## GIVEN INSTRUCTION
Write out the listing in full, matching it word for word.

## SOURCE DATA
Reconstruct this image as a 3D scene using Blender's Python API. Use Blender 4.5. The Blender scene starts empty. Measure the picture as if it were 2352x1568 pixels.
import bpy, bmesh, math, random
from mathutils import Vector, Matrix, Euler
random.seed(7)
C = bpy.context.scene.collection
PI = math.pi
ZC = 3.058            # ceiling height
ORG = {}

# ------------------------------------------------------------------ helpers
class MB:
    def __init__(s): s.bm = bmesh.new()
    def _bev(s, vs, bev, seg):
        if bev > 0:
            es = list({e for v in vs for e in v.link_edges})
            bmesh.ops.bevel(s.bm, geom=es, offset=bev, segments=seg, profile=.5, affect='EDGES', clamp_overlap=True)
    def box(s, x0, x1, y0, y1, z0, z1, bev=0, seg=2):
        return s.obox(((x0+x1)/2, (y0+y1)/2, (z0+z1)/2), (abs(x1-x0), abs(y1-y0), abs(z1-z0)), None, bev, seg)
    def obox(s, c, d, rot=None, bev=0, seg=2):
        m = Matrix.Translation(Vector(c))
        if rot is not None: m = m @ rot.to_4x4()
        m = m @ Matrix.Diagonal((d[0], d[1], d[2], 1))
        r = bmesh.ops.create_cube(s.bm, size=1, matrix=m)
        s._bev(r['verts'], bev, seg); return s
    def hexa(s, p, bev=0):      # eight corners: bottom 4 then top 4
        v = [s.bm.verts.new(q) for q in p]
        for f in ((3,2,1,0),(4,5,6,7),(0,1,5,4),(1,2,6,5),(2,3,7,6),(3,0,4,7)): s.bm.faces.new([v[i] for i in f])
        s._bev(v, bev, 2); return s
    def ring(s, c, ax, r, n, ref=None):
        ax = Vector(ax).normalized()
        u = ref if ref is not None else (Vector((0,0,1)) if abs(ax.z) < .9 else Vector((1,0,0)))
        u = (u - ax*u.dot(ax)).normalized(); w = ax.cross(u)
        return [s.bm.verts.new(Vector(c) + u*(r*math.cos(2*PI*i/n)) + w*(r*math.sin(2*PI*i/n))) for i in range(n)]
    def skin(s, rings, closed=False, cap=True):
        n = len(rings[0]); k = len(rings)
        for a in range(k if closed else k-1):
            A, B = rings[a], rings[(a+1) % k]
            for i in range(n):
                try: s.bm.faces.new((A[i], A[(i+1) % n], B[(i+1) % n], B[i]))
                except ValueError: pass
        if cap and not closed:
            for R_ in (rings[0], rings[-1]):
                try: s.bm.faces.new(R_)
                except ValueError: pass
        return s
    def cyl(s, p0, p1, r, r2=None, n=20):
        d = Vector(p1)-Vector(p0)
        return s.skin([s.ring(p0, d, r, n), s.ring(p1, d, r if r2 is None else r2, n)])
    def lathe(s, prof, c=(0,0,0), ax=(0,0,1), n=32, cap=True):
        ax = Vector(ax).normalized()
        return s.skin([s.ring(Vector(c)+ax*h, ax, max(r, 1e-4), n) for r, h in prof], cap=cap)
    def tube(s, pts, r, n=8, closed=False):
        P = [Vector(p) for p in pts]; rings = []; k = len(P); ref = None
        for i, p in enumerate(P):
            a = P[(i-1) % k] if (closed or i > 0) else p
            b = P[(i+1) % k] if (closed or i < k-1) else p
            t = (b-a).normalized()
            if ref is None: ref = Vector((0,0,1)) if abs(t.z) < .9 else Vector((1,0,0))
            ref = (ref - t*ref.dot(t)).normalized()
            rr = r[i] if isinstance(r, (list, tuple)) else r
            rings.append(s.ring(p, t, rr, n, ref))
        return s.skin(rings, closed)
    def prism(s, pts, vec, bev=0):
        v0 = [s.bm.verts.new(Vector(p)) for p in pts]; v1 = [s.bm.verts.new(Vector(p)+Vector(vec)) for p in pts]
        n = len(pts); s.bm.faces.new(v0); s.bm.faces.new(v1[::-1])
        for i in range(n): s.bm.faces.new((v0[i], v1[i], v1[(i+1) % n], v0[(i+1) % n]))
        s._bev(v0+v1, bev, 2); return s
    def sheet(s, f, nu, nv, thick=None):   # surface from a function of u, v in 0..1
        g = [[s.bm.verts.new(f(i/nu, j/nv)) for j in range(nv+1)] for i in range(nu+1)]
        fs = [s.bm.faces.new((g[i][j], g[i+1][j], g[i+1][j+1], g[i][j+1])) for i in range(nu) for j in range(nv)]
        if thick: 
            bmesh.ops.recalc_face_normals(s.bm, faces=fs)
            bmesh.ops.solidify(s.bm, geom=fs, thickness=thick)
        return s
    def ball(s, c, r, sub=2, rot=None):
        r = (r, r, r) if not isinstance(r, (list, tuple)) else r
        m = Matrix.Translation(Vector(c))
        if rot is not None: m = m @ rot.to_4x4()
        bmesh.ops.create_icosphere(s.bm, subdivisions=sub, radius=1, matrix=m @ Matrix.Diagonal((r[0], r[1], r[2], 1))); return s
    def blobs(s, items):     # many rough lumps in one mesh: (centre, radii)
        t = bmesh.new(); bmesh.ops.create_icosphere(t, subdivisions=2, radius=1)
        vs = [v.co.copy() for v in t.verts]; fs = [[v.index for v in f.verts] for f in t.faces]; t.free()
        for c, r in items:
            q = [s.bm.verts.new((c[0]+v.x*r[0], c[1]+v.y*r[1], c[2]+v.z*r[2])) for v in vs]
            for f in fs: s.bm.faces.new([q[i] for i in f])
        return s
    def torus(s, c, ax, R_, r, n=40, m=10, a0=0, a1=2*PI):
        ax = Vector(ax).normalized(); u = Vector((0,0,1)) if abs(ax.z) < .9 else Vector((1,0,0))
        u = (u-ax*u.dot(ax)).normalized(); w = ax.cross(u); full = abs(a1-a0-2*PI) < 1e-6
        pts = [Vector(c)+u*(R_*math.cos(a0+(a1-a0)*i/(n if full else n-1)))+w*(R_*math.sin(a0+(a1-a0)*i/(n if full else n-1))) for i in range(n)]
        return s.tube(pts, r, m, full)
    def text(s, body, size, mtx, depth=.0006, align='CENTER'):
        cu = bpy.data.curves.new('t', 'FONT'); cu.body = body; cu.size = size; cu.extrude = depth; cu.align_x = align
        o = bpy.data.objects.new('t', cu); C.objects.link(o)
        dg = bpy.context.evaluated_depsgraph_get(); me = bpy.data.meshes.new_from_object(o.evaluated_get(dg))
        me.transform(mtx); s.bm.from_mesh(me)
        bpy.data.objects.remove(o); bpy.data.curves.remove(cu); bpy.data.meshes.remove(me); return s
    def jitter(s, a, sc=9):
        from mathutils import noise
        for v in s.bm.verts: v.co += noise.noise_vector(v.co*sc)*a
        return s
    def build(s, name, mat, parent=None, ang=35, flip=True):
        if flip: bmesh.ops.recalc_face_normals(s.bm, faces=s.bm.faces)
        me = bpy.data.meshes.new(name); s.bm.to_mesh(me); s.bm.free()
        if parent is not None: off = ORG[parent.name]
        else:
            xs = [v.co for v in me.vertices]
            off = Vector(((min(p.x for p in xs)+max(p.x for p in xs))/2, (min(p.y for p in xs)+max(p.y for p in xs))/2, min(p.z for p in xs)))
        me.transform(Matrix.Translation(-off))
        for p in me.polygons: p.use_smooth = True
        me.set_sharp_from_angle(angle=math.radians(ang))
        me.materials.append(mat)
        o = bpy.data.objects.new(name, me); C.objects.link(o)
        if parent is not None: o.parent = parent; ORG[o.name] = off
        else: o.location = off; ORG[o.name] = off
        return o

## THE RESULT
Reconstruct this image as a 3D scene using Blender's Python API. Use Blender 4.5. The Blender scene starts empty. Measure the picture as if it were 2352x1568 pixels.
import bpy, bmesh, math, random
from mathutils import Vector, Matrix, Euler
random.seed(7)
C = bpy.context.scene.collection
PI = math.pi
ZC = 3.058            # ceiling height
ORG = {}

# ------------------------------------------------------------------ helpers
class MB:
    def __init__(s): s.bm = bmesh.new()
    def _bev(s, vs, bev, seg):
        if bev > 0:
            es = list({e for v in vs for e in v.link_edges})
            bmesh.ops.bevel(s.bm, geom=es, offset=bev, segments=seg, profile=.5, affect='EDGES', clamp_overlap=True)
    def box(s, x0, x1, y0, y1, z0, z1, bev=0, seg=2):
        return s.obox(((x0+x1)/2, (y0+y1)/2, (z0+z1)/2), (abs(x1-x0), abs(y1-y0), abs(z1-z0)), None, bev, seg)
    def obox(s, c, d, rot=None, bev=0, seg=2):
        m = Matrix.Translation(Vector(c))
        if rot is not None: m = m @ rot.to_4x4()
        m = m @ Matrix.Diagonal((d[0], d[1], d[2], 1))
        r = bmesh.ops.create_cube(s.bm, size=1, matrix=m)
        s._bev(r['verts'], bev, seg); return s
    def hexa(s, p, bev=0):      # eight corners: bottom 4 then top 4
        v = [s.bm.verts.new(q) for q in p]
        for f in ((3,2,1,0),(4,5,6,7),(0,1,5,4),(1,2,6,5),(2,3,7,6),(3,0,4,7)): s.bm.faces.new([v[i] for i in f])
        s._bev(v, bev, 2); return s
    def ring(s, c, ax, r, n, ref=None):
        ax = Vector(ax).normalized()
        u = ref if ref is not None else (Vector((0,0,1)) if abs(ax.z) < .9 else Vector((1,0,0)))
        u = (u - ax*u.dot(ax)).normalized(); w = ax.cross(u)
        return [s.bm.verts.new(Vector(c) + u*(r*math.cos(2*PI*i/n)) + w*(r*math.sin(2*PI*i/n))) for i in range(n)]
    def skin(s, rings, closed=False, cap=True):
        n = len(rings[0]); k = len(rings)
        for a in range(k if closed else k-1):
            A, B = rings[a], rings[(a+1) % k]
            for i in range(n):
                try: s.bm.faces.new((A[i], A[(i+1) % n], B[(i+1) % n], B[i]))
                except ValueError: pass
        if cap and not closed:
            for R_ in (rings[0], rings[-1]):
                try: s.bm.faces.new(R_)
                except ValueError: pass
        return s
    def cyl(s, p0, p1, r, r2=None, n=20):
        d = Vector(p1)-Vector(p0)
        return s.skin([s.ring(p0, d, r, n), s.ring(p1, d, r if r2 is None else r2, n)])
    def lathe(s, prof, c=(0,0,0), ax=(0,0,1), n=32, cap=True):
        ax = Vector(ax).normalized()
        return s.skin([s.ring(Vector(c)+ax*h, ax, max(r, 1e-4), n) for r, h in prof], cap=cap)
    def tube(s, pts, r, n=8, closed=False):
        P = [Vector(p) for p in pts]; rings = []; k = len(P); ref = None
        for i, p in enumerate(P):
            a = P[(i-1) % k] if (closed or i > 0) else p
            b = P[(i+1) % k] if (closed or i < k-1) else p
            t = (b-a).normalized()
            if ref is None: ref = Vector((0,0,1)) if abs(t.z) < .9 else Vector((1,0,0))
            ref = (ref - t*ref.dot(t)).normalized()
            rr = r[i] if isinstance(r, (list, tuple)) else r
            rings.append(s.ring(p, t, rr, n, ref))
        return s.skin(rings, closed)
    def prism(s, pts, vec, bev=0):
        v0 = [s.bm.verts.new(Vector(p)) for p in pts]; v1 = [s.bm.verts.new(Vector(p)+Vector(vec)) for p in pts]
        n = len(pts); s.bm.faces.new(v0); s.bm.faces.new(v1[::-1])
        for i in range(n): s.bm.faces.new((v0[i], v1[i], v1[(i+1) % n], v0[(i+1) % n]))
        s._bev(v0+v1, bev, 2); return s
    def sheet(s, f, nu, nv, thick=None):   # surface from a function of u, v in 0..1
        g = [[s.bm.verts.new(f(i/nu, j/nv)) for j in range(nv+1)] for i in range(nu+1)]
        fs = [s.bm.faces.new((g[i][j], g[i+1][j], g[i+1][j+1], g[i][j+1])) for i in range(nu) for j in range(nv)]
        if thick: 
            bmesh.ops.recalc_face_normals(s.bm, faces=fs)
            bmesh.ops.solidify(s.bm, geom=fs, thickness=thick)
        return s
    def ball(s, c, r, sub=2, rot=None):
        r = (r, r, r) if not isinstance(r, (list, tuple)) else r
        m = Matrix.Translation(Vector(c))
        if rot is not None: m = m @ rot.to_4x4()
        bmesh.ops.create_icosphere(s.bm, subdivisions=sub, radius=1, matrix=m @ Matrix.Diagonal((r[0], r[1], r[2], 1))); return s
    def blobs(s, items):     # many rough lumps in one mesh: (centre, radii)
        t = bmesh.new(); bmesh.ops.create_icosphere(t, subdivisions=2, radius=1)
        vs = [v.co.copy() for v in t.verts]; fs = [[v.index for v in f.verts] for f in t.faces]; t.free()
        for c, r in items:
            q = [s.bm.verts.new((c[0]+v.x*r[0], c[1]+v.y*r[1], c[2]+v.z*r[2])) for v in vs]
            for f in fs: s.bm.faces.new([q[i] for i in f])
        return s
    def torus(s, c, ax, R_, r, n=40, m=10, a0=0, a1=2*PI):
        ax = Vector(ax).normalized(); u = Vector((0,0,1)) if abs(ax.z) < .9 else Vector((1,0,0))
        u = (u-ax*u.dot(ax)).normalized(); w = ax.cross(u); full = abs(a1-a0-2*PI) < 1e-6
        pts = [Vector(c)+u*(R_*math.cos(a0+(a1-a0)*i/(n if full else n-1)))+w*(R_*math.sin(a0+(a1-a0)*i/(n if full else n-1))) for i in range(n)]
        return s.tube(pts, r, m, full)
    def text(s, body, size, mtx, depth=.0006, align='CENTER'):
        cu = bpy.data.curves.new('t', 'FONT'); cu.body = body; cu.size = size; cu.extrude = depth; cu.align_x = align
        o = bpy.data.objects.new('t', cu); C.objects.link(o)
        dg = bpy.context.evaluated_depsgraph_get(); me = bpy.data.meshes.new_from_object(o.evaluated_get(dg))
        me.transform(mtx); s.bm.from_mesh(me)
        bpy.data.objects.remove(o); bpy.data.curves.remove(cu); bpy.data.meshes.remove(me); return s
    def jitter(s, a, sc=9):
        from mathutils import noise
        for v in s.bm.verts: v.co += noise.noise_vector(v.co*sc)*a
        return s
    def build(s, name, mat, parent=None, ang=35, flip=True):
        if flip: bmesh.ops.recalc_face_normals(s.bm, faces=s.bm.faces)
        me = bpy.data.meshes.new(name); s.bm.to_mesh(me); s.bm.free()
        if parent is not None: off = ORG[parent.name]
        else:
            xs = [v.co for v in me.vertices]
            off = Vector(((min(p.x for p in xs)+max(p.x for p in xs))/2, (min(p.y for p in xs)+max(p.y for p in xs))/2, min(p.z for p in xs)))
        me.transform(Matrix.Translation(-off))
        for p in me.polygons: p.use_smooth = True
        me.set_sharp_from_angle(angle=math.radians(ang))
        me.materials.append(mat)
        o = bpy.data.objects.new(name, me); C.objects.link(o)
        if parent is not None: o.parent = parent; ORG[o.name] = off
        else: o.location = off; ORG[o.name] = off
        return o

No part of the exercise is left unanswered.